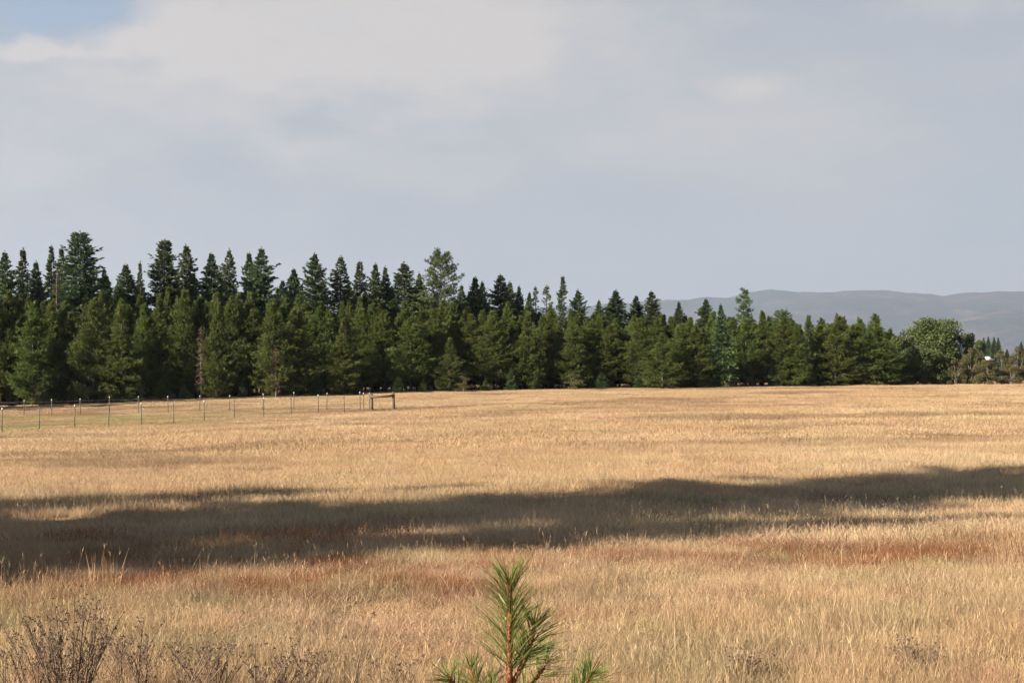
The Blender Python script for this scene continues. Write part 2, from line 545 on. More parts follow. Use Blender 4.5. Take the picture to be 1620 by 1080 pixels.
def fir(name, h, R, seed, mat, crown0=0.06, n_whorl=40, per=8, power=0.85, slope=-0.12, droop=-0.10, spray=(0.48, 0.19),
        dens=1.0, irregular=0.25, top_club=0.0, gaps=0.0, bark=M_BARK, dead_low=0.0):
    """whorled conifer; returns (trunk mesh, crown mesh) at nominal height h"""
    r_ = np.random.default_rng(seed)
    tm, tp = trunk_mesh(name, h, h * 0.010, seed, bark)
    cm = MB()
    lump = r_.random(12)
    nb = int(n_whorl * per * 1.7)
    for i in range(nb):
        if r_.random() < gaps:
            continue
        # more branches low down, where the crown is wide
        f = crown0 + (0.985 - crown0) * (1 - (1 - (i + r_.random()) / nb) ** 1.12)
        z = f * h
        c = np.array([np.interp(z, tp[:, 2], tp[:, 0]), np.interp(z, tp[:, 2], tp[:, 1]), z])
        s = max(0.0, (f - crown0) / (1 - crown0))
        rad = R * (1 - s) ** power * (0.6 + 0.4 * min(1.0, s * 6 + 0.25))
        rad *= min(1.0, max(0.12, (1 - s) / 0.16)) ** 0.55
        if top_club > 0 and abs(s - 0.92) < 0.07:
            rad = max(rad, R * top_club * (1 - ((s - 0.92) / 0.08) ** 2))
        a = r_.random() * 2 * math.pi
        lp = lump[int(((a / (2 * math.pi)) * 5 + s * 9) % 12)]
        ln = rad * (1 - irregular * lp) * r_.uniform(0.6, 1.12) + 0.10
        if r_.random() < 0.05 + 0.1 * irregular:
            ln *= 1.3
        el = slope + 0.6 * s ** 1.5 + r_.normal(0, 0.17)
        cv = droop * r_.uniform(0.3, 1.6) + 0.10
        ca, sa = math.cos(a), math.sin(a)
        n = max(11, int((8 + ln * 15) * dens))
        t = r_.uniform(0.0, 1.0, n) ** 0.85
        wid = 0.30 * ln * np.sin(np.clip(t * 1.1 + 0.15, 0, 1) * math.pi) ** 0.7 * r_.uniform(-1, 1, n)   # fan of side twigs
        rr_ = ln * t
        zz = rr_ * math.tan(el) + cv * ln * t * t * 0.6 - 0.22 * np.abs(wid) + r_.normal(-0.03, 0.07, n)
        p = c + np.stack([ca * rr_ - sa * wid, sa * rr_ + ca * wid, zz], 1)
        side = np.sign(wid) * r_.uniform(0.0, 0.9, n)
        out = np.stack([ca - sa * side, sa + ca * side, r_.normal(-0.22, 0.30, n) + el * 0.6], 1)
        L_ = spray[0] * r_.uniform(0.5, 1.1, n) * min(1.0, 0.45 + ln / 2.4)
        W_ = spray[1] * r_.uniform(0.6, 1.3, n)
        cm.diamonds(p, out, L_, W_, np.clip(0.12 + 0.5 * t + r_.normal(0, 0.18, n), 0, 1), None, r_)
        if ln > 0.9:
            tt = np.array([0, 0.5, 1.0])
            cm_pts = c + np.stack([ca * ln * tt, sa * ln * tt, ln * tt * math.tan(el) + cv * ln * tt * tt * 0.6], 1)
            tm.tube(cm_pts, np.array([0.03, 0.018, 0.005]) * (h / 20) ** 0.5, 3, cap=False)
    # leader
    n = 14
    zt = h * (1 - r_.random(n) * 0.05)
    p = np.stack([np.full(n, tp[-1, 0]), np.full(n, tp[-1, 1]), zt], 1)
    a = r_.random(n) * 6.283
    cm.diamonds(p, np.stack([np.cos(a) * 0.5, np.sin(a) * 0.5, np.ones(n)], 1), 0.32, 0.08, 0.6, None, r_)
    if dead_low > 0:
        for i in range(int(26 * dead_low)):
            z = h * r_.uniform(0.06, max(0.12, crown0))
            a = r_.random() * 6.283
            ln = r_.uniform(0.4, 1.3)
            tm.tube([(0, 0, z), (math.cos(a) * ln, math.sin(a) * ln, z - ln * 0.25)], [0.025, 0.006], 3, cap=False)
    return tm.mesh(name + '_trunk', bark, True), cm.mesh(name + '_crown', mat)


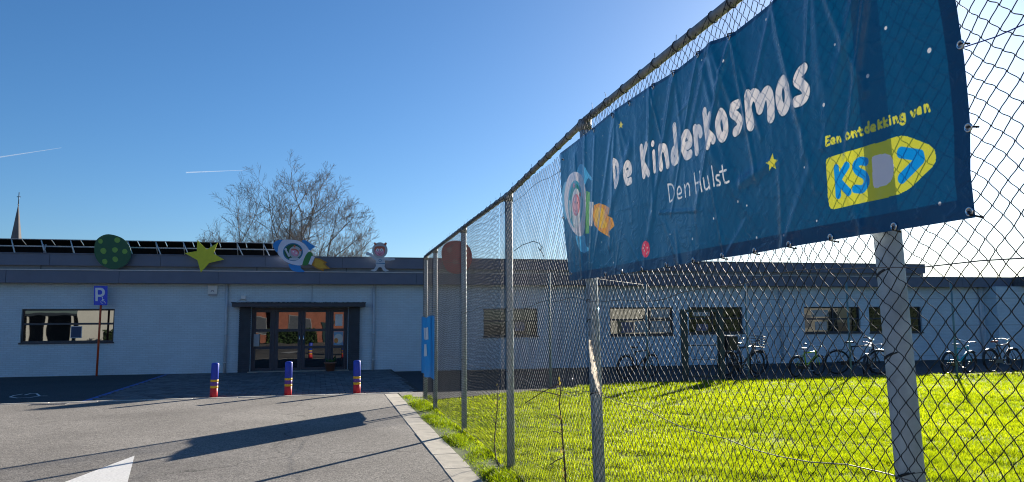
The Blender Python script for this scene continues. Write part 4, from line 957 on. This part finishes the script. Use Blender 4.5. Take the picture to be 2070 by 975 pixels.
# torn plastic wrapped on the post
rr = random.Random(2); pts = [(1192, 688), (1193, 702), (1196, 718), (1199, 735), (1201, 752), (1206, 770), (1211, 788), (1214, 802)]
V_ = []; n_ = 28
for i in range(n_):
    t_ = i/(n_-1)*(len(pts)-1); k_ = min(int(t_), len(pts)-2); f_ = t_-k_; px = pts[k_][0]*(1-f_)+pts[k_+1][0]*f_; py = pts[k_][1]*(1-f_)+pts[k_+1][1]*f_
    wd = (1.5+3.5*math.sin(min(1, i/10)*1.5)+rr.uniform(-1.4, 1.8))*(1 if i < 20 else (n_-i)/9)
    for s_ in (-1, -.3, .4, 1):
        q = atX(px+s_*wd, py+rr.uniform(-2, 2), MX-.03-.02*(1-abs(s_))-.01*rr.random()); V_.append(q)
F_ = [(i*4+k, i*4+k+1, i*4+4+k+1, i*4+4+k) for i in range(n_-1) for k in range(3)]
o = MB().add(V_, F_, True).build('plastic_strip', M['plastic_wrap'], None, False)
tag(o, 'torn strip of whitish plastic hanging on the fence post under the banner', 'plastic strip')

# dry weeds climbing the mesh
def weed(name, label, path, side, seed, nleaf):
    rr = random.Random(seed); b_ = atX(*path[0], MX-.02); root = empty(name, tuple(b_), label=label, cat='weed'); bv = np.array(b_)
    P = [atX(*p, MX-.02-.01*rr.random())-bv for p in path]
    mb = MB().tube(P, [.009*(1-.6*i/len(P)) for i in range(len(P))], 6)
    for a_, b2_ in side:
        mb.tube([atX(*a_, MX-.02)-bv, (atX(*a_, MX-.02)+atX(*b2_, MX-.05))/2-bv+np.array([0, 0, .01]), atX(*b2_, MX-.03)-bv], .0045, 5)
    mb.build('stem', M['drystem'], root)
    for k_ in range(nleaf):
        i = rr.randrange(1, len(P)); c = Vector(P[i])+Vector((-.012, rr.uniform(-.04, .04), rr.uniform(-.05, .05))); a_ = rr.uniform(0, 6.28); l = rr.uniform(.02, .05); w2 = l*.45
        d_ = Vector((rr.uniform(-.3, .1), math.cos(a_), math.sin(a_))).normalized()*l; s_ = Vector((rr.uniform(-.4, .4), -math.sin(a_), math.cos(a_))).normalized()*w2
        MB().add([c, c+d_*.5+s_, c+d_, c+d_*.5-s_], [(0, 1, 2, 3)]).build('leaf', M['dryleaf'], root, False)
weed('climbing_weed', 'dry weed with yellowing leaves climbing the mesh left of the wrapped post', [(1146, 1040), (1143, 960), (1140, 920), (1137, 885), (1135, 850), (1131, 820), (1133, 790), (1131, 770)], [((1135, 850), (1115, 838)), ((1133, 800), (1068, 788)), ((1131, 775), (1062, 815)), ((1137, 880), (1118, 872)), ((1140, 925), (1112, 940))], 5, 26)
weed('climbing_weed', 'thin dark bare weed stem on the mesh beside the fourth fence post', [(1012, 950), (1003, 930), (999, 895), (1002, 860), (1006, 820), (1007, 780)], [((1003, 860), (992, 840))], 8, 5)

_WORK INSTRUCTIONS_
Using the material above, set down every line exactly, but skip the pictures.

_THE SOLUTION_
The Blender Python script for this scene continues. Write part 2, from line 545 on. More parts follow. Use Blender 4.5. Take the picture to be 1620 by 1080 pixels.
def fir(name, h, R, seed, mat, crown0=0.06, n_whorl=40, per=8, power=0.85, slope=-0.12, droop=-0.10, spray=(0.48, 0.19),
        dens=1.0, irregular=0.25, top_club=0.0, gaps=0.0, bark=M_BARK, dead_low=0.0):
    """whorled conifer; returns (trunk mesh, crown mesh) at nominal height h"""
    r_ = np.random.default_rng(seed)
    tm, tp = trunk_mesh(name, h, h * 0.010, seed, bark)
    cm = MB()
    lump = r_.random(12)
    nb = int(n_whorl * per * 1.7)
    for i in range(nb):
        if r_.random() < gaps:
            continue
        # more branches low down, where the crown is wide
        f = crown0 + (0.985 - crown0) * (1 - (1 - (i + r_.random()) / nb) ** 1.12)
        z = f * h
        c = np.array([np.interp(z, tp[:, 2], tp[:, 0]), np.interp(z, tp[:, 2], tp[:, 1]), z])
        s = max(0.0, (f - crown0) / (1 - crown0))
        rad = R * (1 - s) ** power * (0.6 + 0.4 * min(1.0, s * 6 + 0.25))
        rad *= min(1.0, max(0.12, (1 - s) / 0.16)) ** 0.55
        if top_club > 0 and abs(s - 0.92) < 0.07:
            rad = max(rad, R * top_club * (1 - ((s - 0.92) / 0.08) ** 2))
        a = r_.random() * 2 * math.pi
        lp = lump[int(((a / (2 * math.pi)) * 5 + s * 9) % 12)]
        ln = rad * (1 - irregular * lp) * r_.uniform(0.6, 1.12) + 0.10
        if r_.random() < 0.05 + 0.1 * irregular:
            ln *= 1.3
        el = slope + 0.6 * s ** 1.5 + r_.normal(0, 0.17)
        cv = droop * r_.uniform(0.3, 1.6) + 0.10
        ca, sa = math.cos(a), math.sin(a)
        n = max(11, int((8 + ln * 15) * dens))
        t = r_.uniform(0.0, 1.0, n) ** 0.85
        wid = 0.30 * ln * np.sin(np.clip(t * 1.1 + 0.15, 0, 1) * math.pi) ** 0.7 * r_.uniform(-1, 1, n)   # fan of side twigs
        rr_ = ln * t
        zz = rr_ * math.tan(el) + cv * ln * t * t * 0.6 - 0.22 * np.abs(wid) + r_.normal(-0.03, 0.07, n)
        p = c + np.stack([ca * rr_ - sa * wid, sa * rr_ + ca * wid, zz], 1)
        side = np.sign(wid) * r_.uniform(0.0, 0.9, n)
        out = np.stack([ca - sa * side, sa + ca * side, r_.normal(-0.22, 0.30, n) + el * 0.6], 1)
        L_ = spray[0] * r_.uniform(0.5, 1.1, n) * min(1.0, 0.45 + ln / 2.4)
        W_ = spray[1] * r_.uniform(0.6, 1.3, n)
        cm.diamonds(p, out, L_, W_, np.clip(0.12 + 0.5 * t + r_.normal(0, 0.18, n), 0, 1), None, r_)
        if ln > 0.9:
            tt = np.array([0, 0.5, 1.0])
            cm_pts = c + np.stack([ca * ln * tt, sa * ln * tt, ln * tt * math.tan(el) + cv * ln * tt * tt * 0.6], 1)
            tm.tube(cm_pts, np.array([0.03, 0.018, 0.005]) * (h / 20) ** 0.5, 3, cap=False)
    # leader
    n = 14
    zt = h * (1 - r_.random(n) * 0.05)
    p = np.stack([np.full(n, tp[-1, 0]), np.full(n, tp[-1, 1]), zt], 1)
    a = r_.random(n) * 6.283
    cm.diamonds(p, np.stack([np.cos(a) * 0.5, np.sin(a) * 0.5, np.ones(n)], 1), 0.32, 0.08, 0.6, None, r_)
    if dead_low > 0:
        for i in range(int(26 * dead_low)):
            z = h * r_.uniform(0.06, max(0.12, crown0))
            a = r_.random() * 6.283
            ln = r_.uniform(0.4, 1.3)
            tm.tube([(0, 0, z), (math.cos(a) * ln, math.sin(a) * ln, z - ln * 0.25)], [0.025, 0.006], 3, cap=False)
    return tm.mesh(name + '_trunk', bark, True), cm.mesh(name + '_crown', mat)


The Blender Python script for this scene continues. Write part 4, from line 957 on. This part finishes the script. Use Blender 4.5. Take the picture to be 2070 by 975 pixels.
# torn plastic wrapped on the post
rr = random.Random(2); pts = [(1192, 688), (1193, 702), (1196, 718), (1199, 735), (1201, 752), (1206, 770), (1211, 788), (1214, 802)]
V_ = []; n_ = 28
for i in range(n_):
    t_ = i/(n_-1)*(len(pts)-1); k_ = min(int(t_), len(pts)-2); f_ = t_-k_; px = pts[k_][0]*(1-f_)+pts[k_+1][0]*f_; py = pts[k_][1]*(1-f_)+pts[k_+1][1]*f_
    wd = (1.5+3.5*math.sin(min(1, i/10)*1.5)+rr.uniform(-1.4, 1.8))*(1 if i < 20 else (n_-i)/9)
    for s_ in (-1, -.3, .4, 1):
        q = atX(px+s_*wd, py+rr.uniform(-2, 2), MX-.03-.02*(1-abs(s_))-.01*rr.random()); V_.append(q)
F_ = [(i*4+k, i*4+k+1, i*4+4+k+1, i*4+4+k) for i in range(n_-1) for k in range(3)]
o = MB().add(V_, F_, True).build('plastic_strip', M['plastic_wrap'], None, False)
tag(o, 'torn strip of whitish plastic hanging on the fence post under the banner', 'plastic strip')

# dry weeds climbing the mesh
def weed(name, label, path, side, seed, nleaf):
    rr = random.Random(seed); b_ = atX(*path[0], MX-.02); root = empty(name, tuple(b_), label=label, cat='weed'); bv = np.array(b_)
    P = [atX(*p, MX-.02-.01*rr.random())-bv for p in path]
    mb = MB().tube(P, [.009*(1-.6*i/len(P)) for i in range(len(P))], 6)
    for a_, b2_ in side:
        mb.tube([atX(*a_, MX-.02)-bv, (atX(*a_, MX-.02)+atX(*b2_, MX-.05))/2-bv+np.array([0, 0, .01]), atX(*b2_, MX-.03)-bv], .0045, 5)
    mb.build('stem', M['drystem'], root)
    for k_ in range(nleaf):
        i = rr.randrange(1, len(P)); c = Vector(P[i])+Vector((-.012, rr.uniform(-.04, .04), rr.uniform(-.05, .05))); a_ = rr.uniform(0, 6.28); l = rr.uniform(.02, .05); w2 = l*.45
        d_ = Vector((rr.uniform(-.3, .1), math.cos(a_), math.sin(a_))).normalized()*l; s_ = Vector((rr.uniform(-.4, .4), -math.sin(a_), math.cos(a_))).normalized()*w2
        MB().add([c, c+d_*.5+s_, c+d_, c+d_*.5-s_], [(0, 1, 2, 3)]).build('leaf', M['dryleaf'], root, False)
weed('climbing_weed', 'dry weed with yellowing leaves climbing the mesh left of the wrapped post', [(1146, 1040), (1143, 960), (1140, 920), (1137, 885), (1135, 850), (1131, 820), (1133, 790), (1131, 770)], [((1135, 850), (1115, 838)), ((1133, 800), (1068, 788)), ((1131, 775), (1062, 815)), ((1137, 880), (1118, 872)), ((1140, 925), (1112, 940))], 5, 26)
weed('climbing_weed', 'thin dark bare weed stem on the mesh beside the fourth fence post', [(1012, 950), (1003, 930), (999, 895), (1002, 860), (1006, 820), (1007, 780)], [((1003, 860), (992, 840))], 8, 5)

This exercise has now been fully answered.